**REQUIREMENT:**
Exactly reproduce the lines of the listing below from the one containing "Write the bpy" through the one containing "PI = math.pi". Skip the images.

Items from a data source
::::::

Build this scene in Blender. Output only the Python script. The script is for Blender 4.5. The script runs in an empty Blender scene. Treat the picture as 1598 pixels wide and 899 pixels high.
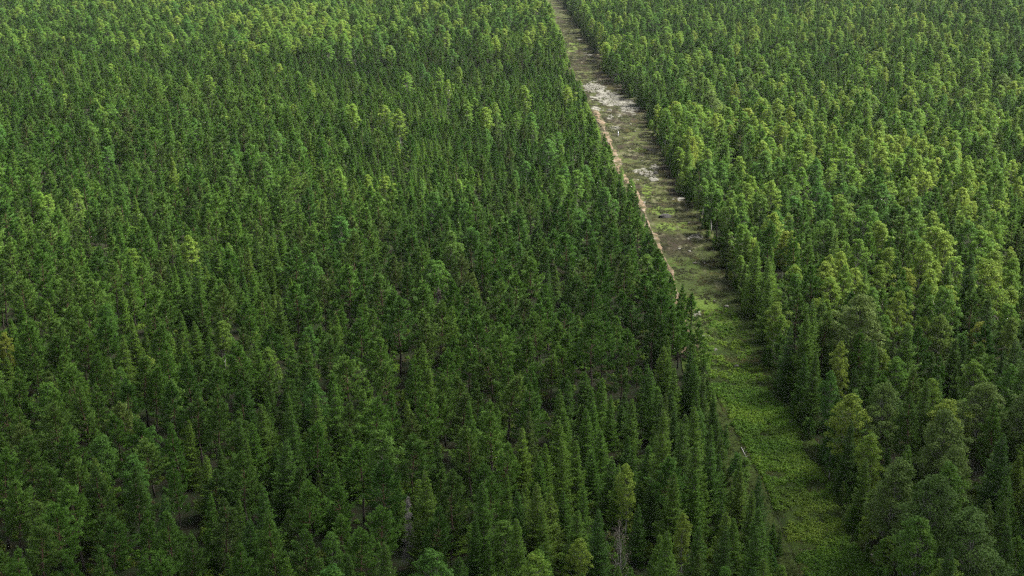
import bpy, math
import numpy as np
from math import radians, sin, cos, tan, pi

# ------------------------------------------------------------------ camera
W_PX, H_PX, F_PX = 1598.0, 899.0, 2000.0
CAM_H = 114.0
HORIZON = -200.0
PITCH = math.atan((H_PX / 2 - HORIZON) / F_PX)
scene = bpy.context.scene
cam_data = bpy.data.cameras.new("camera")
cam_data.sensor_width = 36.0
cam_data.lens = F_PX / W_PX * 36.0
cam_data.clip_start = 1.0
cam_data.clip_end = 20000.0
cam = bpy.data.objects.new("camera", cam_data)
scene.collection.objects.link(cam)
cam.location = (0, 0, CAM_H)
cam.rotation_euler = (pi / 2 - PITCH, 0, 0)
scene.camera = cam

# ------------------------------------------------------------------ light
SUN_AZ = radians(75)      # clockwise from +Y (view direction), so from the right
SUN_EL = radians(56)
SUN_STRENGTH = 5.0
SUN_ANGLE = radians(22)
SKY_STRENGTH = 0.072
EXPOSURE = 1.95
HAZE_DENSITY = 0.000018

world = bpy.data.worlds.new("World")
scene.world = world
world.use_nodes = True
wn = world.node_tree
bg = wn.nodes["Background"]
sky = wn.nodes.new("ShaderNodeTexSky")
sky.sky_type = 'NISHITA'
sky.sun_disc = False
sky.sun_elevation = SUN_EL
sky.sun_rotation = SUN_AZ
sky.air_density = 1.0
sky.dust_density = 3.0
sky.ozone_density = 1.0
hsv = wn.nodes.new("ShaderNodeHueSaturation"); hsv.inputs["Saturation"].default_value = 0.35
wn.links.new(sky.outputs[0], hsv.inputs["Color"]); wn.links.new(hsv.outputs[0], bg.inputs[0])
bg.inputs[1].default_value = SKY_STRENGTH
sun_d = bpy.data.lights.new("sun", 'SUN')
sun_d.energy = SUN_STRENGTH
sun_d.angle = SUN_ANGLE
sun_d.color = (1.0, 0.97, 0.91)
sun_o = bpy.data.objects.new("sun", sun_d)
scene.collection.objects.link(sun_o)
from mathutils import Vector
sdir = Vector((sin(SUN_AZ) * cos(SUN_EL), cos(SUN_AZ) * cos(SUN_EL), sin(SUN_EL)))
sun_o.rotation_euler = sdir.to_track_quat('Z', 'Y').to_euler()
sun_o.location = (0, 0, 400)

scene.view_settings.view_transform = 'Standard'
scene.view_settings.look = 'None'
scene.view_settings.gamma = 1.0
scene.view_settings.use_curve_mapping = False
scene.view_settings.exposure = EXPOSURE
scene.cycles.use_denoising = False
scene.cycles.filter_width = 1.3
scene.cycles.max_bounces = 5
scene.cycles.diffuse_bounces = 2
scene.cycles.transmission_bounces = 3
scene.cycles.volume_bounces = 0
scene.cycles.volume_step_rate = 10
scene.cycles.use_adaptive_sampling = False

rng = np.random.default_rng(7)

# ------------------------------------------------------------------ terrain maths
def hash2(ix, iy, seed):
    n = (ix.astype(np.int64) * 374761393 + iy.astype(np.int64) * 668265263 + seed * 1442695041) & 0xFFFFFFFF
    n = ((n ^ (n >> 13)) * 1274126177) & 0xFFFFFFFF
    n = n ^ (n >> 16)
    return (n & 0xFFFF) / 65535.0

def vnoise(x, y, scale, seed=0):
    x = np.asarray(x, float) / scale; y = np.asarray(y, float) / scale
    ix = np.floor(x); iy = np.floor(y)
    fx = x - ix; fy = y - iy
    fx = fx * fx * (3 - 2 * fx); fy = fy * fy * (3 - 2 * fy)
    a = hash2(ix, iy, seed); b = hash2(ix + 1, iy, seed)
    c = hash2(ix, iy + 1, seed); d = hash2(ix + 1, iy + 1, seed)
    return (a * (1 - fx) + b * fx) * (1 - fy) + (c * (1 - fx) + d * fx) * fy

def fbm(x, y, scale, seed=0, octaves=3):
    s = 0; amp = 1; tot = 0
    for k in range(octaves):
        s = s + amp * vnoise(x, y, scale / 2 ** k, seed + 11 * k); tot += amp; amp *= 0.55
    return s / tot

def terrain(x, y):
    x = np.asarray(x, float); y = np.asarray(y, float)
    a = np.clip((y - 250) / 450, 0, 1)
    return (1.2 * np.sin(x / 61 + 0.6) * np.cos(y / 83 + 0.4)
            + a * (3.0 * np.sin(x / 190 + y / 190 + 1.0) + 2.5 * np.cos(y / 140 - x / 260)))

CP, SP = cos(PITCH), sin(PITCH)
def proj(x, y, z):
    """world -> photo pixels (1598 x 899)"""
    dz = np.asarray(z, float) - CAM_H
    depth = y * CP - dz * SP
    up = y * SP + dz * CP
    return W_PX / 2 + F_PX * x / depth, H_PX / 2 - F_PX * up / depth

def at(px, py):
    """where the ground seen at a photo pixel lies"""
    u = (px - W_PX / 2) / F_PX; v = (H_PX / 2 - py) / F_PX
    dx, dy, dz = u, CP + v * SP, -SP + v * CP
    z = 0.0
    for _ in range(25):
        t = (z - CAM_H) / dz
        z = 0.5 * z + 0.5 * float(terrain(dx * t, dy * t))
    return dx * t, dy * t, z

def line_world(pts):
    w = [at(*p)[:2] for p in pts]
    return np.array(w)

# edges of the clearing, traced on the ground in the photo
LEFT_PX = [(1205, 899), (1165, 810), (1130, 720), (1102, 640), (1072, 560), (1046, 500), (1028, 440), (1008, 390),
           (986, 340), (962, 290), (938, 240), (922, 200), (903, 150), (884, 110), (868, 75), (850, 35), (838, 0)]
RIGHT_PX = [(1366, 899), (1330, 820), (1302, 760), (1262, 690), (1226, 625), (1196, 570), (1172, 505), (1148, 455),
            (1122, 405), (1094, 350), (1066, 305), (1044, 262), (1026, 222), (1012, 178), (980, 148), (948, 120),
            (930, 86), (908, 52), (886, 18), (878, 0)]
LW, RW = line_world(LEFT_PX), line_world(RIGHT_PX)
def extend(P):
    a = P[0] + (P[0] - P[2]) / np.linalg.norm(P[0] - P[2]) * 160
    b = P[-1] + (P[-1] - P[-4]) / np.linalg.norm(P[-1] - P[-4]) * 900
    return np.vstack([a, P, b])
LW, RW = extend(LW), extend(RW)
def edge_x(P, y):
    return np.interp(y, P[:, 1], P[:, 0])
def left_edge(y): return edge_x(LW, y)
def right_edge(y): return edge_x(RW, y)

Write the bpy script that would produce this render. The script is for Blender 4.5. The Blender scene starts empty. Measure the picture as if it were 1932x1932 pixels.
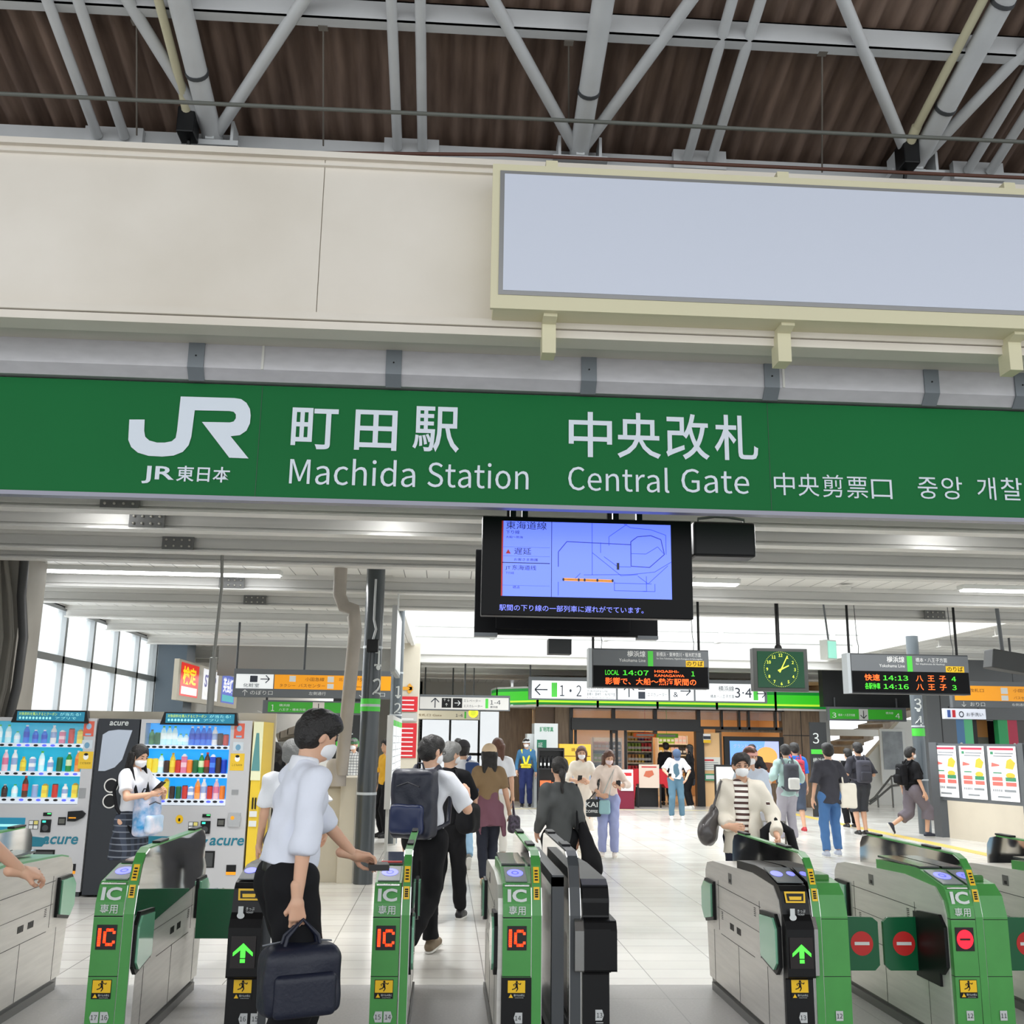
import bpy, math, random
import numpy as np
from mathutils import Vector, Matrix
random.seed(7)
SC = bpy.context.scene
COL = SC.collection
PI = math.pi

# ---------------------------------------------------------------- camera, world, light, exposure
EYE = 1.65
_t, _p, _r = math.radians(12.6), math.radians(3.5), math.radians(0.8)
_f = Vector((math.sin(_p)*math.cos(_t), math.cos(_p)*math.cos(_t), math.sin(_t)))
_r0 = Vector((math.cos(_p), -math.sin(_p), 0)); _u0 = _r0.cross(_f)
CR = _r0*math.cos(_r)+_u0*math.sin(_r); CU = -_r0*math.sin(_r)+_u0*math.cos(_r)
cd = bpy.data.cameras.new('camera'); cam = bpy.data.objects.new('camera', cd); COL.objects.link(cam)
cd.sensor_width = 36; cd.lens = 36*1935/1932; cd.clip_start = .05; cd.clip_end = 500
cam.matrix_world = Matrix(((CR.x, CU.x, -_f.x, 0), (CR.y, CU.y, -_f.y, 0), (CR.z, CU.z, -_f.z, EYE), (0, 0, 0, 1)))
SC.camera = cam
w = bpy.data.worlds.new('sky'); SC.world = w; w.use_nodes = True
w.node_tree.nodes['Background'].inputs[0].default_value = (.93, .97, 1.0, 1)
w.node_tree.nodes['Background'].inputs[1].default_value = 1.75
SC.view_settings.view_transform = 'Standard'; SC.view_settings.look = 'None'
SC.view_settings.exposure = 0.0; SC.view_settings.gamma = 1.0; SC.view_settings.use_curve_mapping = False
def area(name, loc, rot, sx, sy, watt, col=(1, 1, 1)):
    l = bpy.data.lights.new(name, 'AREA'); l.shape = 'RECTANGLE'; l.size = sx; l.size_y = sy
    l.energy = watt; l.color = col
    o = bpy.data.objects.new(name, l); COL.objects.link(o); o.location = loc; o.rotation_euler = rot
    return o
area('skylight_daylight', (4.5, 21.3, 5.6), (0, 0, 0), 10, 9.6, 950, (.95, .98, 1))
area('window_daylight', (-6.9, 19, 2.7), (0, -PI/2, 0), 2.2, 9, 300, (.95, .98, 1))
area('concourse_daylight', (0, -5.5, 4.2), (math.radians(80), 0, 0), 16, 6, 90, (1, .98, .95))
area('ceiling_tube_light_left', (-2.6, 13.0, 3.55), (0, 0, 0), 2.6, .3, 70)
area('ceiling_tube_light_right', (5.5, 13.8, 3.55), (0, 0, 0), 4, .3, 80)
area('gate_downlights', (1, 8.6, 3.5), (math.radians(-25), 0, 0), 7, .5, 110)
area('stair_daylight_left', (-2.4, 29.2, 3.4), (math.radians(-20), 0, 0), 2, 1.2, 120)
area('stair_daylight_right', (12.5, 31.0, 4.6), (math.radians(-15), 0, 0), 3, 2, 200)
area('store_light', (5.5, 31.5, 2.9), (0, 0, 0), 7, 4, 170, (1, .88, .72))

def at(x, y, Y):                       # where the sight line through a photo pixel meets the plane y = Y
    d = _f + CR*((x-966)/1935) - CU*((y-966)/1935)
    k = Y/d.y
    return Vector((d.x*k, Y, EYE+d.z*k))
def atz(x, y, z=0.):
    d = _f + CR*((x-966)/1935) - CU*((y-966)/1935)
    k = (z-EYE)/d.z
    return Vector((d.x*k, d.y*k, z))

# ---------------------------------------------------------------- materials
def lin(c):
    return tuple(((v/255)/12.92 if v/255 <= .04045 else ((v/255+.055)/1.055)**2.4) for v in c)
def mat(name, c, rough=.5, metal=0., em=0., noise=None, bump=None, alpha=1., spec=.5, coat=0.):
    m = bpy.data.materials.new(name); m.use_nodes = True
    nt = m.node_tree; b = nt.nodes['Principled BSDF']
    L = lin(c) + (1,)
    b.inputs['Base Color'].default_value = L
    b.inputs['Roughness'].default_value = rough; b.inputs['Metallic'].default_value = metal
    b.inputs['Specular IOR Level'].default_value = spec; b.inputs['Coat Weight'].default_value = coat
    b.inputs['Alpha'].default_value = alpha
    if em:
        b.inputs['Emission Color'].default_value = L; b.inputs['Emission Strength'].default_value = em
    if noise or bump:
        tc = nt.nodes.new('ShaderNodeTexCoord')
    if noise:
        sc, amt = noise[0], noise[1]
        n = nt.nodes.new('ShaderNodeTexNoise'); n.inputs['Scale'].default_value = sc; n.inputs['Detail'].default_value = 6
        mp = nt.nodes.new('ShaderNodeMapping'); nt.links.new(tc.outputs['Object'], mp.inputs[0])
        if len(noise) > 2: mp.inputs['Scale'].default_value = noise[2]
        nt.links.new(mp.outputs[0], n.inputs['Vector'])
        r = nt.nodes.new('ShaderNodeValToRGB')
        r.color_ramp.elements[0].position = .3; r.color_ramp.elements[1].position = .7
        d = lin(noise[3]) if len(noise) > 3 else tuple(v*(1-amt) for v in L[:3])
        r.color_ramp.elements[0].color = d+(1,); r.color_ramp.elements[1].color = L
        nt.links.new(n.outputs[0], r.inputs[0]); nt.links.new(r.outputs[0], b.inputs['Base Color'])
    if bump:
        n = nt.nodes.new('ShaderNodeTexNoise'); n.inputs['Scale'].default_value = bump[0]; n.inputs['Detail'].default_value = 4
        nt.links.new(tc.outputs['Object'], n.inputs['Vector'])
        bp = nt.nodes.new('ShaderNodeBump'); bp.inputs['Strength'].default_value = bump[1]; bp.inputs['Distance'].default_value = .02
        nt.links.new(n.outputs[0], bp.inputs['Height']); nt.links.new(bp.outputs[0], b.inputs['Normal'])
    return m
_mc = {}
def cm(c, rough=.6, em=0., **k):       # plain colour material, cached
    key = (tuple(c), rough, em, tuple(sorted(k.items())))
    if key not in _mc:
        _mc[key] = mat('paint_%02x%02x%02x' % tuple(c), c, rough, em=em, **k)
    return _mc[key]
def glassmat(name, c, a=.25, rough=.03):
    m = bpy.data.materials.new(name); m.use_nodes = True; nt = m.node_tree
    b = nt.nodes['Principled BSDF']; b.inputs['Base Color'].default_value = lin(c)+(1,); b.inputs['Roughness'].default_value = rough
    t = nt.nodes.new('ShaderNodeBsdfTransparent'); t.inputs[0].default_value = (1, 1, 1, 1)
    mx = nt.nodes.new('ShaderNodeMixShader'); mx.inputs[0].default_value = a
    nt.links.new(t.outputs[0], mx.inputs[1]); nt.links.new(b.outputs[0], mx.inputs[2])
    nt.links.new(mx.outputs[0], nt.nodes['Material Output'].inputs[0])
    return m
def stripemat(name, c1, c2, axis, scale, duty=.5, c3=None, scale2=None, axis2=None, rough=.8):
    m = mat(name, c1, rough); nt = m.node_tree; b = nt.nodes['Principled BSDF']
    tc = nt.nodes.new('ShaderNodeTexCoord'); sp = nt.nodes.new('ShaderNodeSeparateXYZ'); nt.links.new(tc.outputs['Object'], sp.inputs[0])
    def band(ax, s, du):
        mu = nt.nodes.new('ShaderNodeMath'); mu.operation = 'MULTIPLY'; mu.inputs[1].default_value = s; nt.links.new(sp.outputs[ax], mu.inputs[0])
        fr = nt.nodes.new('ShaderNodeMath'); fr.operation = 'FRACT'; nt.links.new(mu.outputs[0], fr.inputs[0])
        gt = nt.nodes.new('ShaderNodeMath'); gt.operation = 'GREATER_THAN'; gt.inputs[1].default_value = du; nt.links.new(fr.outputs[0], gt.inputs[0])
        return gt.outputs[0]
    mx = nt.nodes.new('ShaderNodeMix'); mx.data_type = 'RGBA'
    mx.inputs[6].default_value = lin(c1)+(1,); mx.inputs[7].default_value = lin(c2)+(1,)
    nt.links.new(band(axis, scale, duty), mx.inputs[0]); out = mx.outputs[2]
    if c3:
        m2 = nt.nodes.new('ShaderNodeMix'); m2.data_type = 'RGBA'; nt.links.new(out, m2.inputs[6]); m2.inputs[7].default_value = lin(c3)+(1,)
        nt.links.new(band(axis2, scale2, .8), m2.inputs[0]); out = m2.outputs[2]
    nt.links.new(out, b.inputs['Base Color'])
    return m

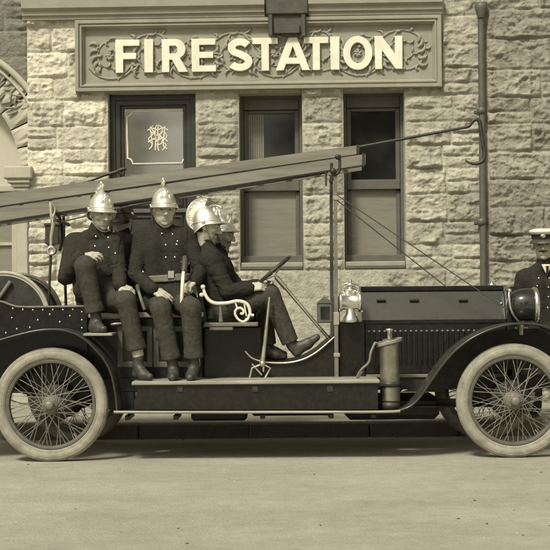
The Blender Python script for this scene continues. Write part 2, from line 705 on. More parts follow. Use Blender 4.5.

::::::

**SOLUTION TO THE EXERCISE:**
Write the bpy script that would produce this render. The script is for Blender 4.5. The Blender scene starts empty. Measure the picture as if it were 1932x1932 pixels.
import bpy, math, random
import numpy as np
from mathutils import Vector, Matrix
random.seed(7)
SC = bpy.context.scene
COL = SC.collection
PI = math.pi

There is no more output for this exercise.